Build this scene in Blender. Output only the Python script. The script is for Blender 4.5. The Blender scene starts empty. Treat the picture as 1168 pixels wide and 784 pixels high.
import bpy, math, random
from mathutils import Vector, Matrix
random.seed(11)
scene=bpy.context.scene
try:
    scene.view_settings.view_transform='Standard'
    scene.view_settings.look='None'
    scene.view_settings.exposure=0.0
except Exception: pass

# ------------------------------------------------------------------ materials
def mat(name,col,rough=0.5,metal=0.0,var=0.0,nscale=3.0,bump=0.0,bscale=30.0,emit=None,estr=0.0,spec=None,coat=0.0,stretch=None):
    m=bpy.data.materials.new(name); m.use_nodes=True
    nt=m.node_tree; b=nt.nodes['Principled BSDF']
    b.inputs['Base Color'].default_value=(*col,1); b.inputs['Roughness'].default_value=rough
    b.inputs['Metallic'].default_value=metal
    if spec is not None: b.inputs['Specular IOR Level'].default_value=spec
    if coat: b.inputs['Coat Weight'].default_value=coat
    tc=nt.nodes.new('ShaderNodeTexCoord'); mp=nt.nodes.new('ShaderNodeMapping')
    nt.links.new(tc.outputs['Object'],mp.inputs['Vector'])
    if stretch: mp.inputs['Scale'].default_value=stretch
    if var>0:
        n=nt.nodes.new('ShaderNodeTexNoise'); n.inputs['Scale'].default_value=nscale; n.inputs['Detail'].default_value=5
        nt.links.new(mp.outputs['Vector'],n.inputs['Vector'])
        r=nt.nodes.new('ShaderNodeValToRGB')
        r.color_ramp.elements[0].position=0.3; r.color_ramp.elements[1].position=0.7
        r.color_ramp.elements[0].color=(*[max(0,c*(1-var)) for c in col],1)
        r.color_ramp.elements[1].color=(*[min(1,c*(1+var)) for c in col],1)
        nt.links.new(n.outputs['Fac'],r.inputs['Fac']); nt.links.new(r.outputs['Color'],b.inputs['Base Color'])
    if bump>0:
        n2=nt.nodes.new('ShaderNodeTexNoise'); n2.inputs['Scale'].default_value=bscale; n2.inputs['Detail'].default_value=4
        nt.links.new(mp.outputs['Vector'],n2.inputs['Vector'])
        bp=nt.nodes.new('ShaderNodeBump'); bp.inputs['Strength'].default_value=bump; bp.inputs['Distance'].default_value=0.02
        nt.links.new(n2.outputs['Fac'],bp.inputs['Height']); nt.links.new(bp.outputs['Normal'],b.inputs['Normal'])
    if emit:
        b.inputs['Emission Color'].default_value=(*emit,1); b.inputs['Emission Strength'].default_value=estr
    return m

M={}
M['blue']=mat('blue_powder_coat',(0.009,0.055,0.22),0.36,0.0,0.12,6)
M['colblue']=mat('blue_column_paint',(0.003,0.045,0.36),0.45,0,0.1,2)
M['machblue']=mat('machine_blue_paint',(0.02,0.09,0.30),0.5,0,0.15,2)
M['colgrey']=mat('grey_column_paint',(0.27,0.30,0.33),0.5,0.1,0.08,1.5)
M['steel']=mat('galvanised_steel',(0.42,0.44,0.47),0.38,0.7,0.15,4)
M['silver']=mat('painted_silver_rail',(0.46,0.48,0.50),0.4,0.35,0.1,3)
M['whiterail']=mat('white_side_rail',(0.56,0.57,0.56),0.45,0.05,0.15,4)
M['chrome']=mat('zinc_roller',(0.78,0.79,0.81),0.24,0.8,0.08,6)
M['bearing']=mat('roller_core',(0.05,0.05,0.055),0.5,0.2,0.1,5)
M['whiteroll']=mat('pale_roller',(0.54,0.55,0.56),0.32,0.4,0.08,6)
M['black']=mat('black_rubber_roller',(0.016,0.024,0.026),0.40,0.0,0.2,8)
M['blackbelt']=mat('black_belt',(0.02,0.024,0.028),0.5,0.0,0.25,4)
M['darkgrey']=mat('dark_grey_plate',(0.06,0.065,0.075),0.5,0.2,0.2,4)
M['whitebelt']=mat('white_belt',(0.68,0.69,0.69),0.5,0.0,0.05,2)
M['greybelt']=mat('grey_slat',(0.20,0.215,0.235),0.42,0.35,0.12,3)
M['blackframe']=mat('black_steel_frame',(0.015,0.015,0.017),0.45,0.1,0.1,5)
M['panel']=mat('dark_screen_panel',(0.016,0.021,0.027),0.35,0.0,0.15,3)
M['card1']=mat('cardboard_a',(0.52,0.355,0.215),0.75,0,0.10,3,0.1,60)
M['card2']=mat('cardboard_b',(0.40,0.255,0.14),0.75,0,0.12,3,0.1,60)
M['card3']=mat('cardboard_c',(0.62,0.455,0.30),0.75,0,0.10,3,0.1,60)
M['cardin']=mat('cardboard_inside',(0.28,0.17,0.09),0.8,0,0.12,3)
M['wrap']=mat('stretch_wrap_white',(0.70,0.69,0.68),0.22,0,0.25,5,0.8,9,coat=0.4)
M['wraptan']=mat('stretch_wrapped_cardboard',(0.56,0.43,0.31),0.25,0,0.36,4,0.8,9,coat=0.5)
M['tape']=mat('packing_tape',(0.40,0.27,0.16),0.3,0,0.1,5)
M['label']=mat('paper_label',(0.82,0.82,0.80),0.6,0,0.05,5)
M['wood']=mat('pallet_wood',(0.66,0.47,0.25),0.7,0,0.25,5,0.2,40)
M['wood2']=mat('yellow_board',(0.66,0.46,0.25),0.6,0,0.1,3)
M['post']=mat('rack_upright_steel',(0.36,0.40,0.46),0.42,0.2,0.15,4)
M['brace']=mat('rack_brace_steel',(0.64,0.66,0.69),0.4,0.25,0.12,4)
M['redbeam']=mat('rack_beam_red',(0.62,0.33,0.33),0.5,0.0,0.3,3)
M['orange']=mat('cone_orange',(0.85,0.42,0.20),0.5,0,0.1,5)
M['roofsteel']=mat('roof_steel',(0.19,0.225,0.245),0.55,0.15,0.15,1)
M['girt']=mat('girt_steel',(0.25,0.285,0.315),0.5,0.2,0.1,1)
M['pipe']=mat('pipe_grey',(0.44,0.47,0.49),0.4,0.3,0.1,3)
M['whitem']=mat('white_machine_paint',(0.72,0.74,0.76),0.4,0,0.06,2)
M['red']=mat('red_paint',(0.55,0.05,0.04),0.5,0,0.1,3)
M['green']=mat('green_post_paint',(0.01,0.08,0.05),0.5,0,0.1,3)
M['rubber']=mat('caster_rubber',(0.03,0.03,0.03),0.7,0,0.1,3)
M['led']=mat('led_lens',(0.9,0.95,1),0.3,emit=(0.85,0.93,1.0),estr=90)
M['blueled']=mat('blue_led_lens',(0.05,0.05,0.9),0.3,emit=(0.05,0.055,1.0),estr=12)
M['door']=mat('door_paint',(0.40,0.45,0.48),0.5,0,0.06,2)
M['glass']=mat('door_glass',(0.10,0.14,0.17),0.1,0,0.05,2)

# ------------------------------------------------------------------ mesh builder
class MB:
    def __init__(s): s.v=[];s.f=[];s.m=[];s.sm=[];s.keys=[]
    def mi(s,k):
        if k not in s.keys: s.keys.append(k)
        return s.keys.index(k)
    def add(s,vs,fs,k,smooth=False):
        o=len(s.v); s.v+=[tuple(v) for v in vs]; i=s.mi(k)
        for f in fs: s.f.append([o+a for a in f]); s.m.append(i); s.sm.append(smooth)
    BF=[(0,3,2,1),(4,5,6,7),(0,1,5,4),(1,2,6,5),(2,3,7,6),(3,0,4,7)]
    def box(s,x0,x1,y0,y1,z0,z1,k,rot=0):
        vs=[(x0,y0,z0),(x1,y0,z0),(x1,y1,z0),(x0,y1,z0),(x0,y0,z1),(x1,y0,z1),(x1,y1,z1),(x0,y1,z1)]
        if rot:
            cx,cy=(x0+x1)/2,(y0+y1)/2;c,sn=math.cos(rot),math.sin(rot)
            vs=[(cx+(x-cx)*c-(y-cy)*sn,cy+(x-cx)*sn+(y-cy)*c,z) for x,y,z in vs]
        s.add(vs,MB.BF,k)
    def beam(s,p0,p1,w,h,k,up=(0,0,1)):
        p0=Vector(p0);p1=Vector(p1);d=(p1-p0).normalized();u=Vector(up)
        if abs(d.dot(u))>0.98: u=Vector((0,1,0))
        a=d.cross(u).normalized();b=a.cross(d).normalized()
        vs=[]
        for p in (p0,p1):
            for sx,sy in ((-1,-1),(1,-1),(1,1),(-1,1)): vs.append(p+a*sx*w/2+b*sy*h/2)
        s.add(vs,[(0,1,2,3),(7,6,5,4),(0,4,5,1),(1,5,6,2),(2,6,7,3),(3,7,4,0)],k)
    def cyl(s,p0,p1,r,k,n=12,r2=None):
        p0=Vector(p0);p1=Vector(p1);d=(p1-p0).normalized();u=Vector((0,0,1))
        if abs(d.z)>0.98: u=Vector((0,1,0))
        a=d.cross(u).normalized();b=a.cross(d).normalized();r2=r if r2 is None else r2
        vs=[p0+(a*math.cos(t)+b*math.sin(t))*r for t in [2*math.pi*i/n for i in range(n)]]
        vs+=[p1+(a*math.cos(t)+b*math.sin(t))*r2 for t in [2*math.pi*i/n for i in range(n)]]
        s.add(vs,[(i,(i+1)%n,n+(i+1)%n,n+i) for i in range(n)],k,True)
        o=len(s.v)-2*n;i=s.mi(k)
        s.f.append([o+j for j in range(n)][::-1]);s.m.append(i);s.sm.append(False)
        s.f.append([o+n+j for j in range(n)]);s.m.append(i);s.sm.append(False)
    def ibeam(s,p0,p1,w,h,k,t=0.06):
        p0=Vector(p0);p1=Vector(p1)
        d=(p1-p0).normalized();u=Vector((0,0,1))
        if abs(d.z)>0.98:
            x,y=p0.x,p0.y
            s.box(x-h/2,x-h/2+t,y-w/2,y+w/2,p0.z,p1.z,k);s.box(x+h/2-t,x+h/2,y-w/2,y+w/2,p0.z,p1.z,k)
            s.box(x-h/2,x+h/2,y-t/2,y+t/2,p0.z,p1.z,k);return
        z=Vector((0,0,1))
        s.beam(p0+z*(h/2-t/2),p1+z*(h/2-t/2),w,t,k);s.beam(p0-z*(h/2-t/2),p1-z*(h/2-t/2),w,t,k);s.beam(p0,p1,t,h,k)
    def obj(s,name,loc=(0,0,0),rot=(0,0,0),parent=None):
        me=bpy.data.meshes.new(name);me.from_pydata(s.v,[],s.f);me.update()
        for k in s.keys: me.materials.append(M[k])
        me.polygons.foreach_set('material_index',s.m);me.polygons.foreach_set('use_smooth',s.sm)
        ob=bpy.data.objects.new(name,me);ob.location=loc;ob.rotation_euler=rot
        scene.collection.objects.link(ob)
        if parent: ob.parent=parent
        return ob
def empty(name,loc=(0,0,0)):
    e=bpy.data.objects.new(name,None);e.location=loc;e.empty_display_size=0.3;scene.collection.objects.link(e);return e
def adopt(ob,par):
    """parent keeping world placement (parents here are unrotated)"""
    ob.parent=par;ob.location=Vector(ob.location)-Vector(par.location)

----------

- EXERCISE
Can you write out the lines above, from the first one through the one containing "except Exception: pass", exactly as they appear and nothing more?

- WORKED ANSWER
Build this scene in Blender. Output only the Python script. The script is for Blender 4.5. The Blender scene starts empty. Treat the picture as 1168 pixels wide and 784 pixels high.
import bpy, math, random
from mathutils import Vector, Matrix
random.seed(11)
scene=bpy.context.scene
try:
    scene.view_settings.view_transform='Standard'
    scene.view_settings.look='None'
    scene.view_settings.exposure=0.0
except Exception: pass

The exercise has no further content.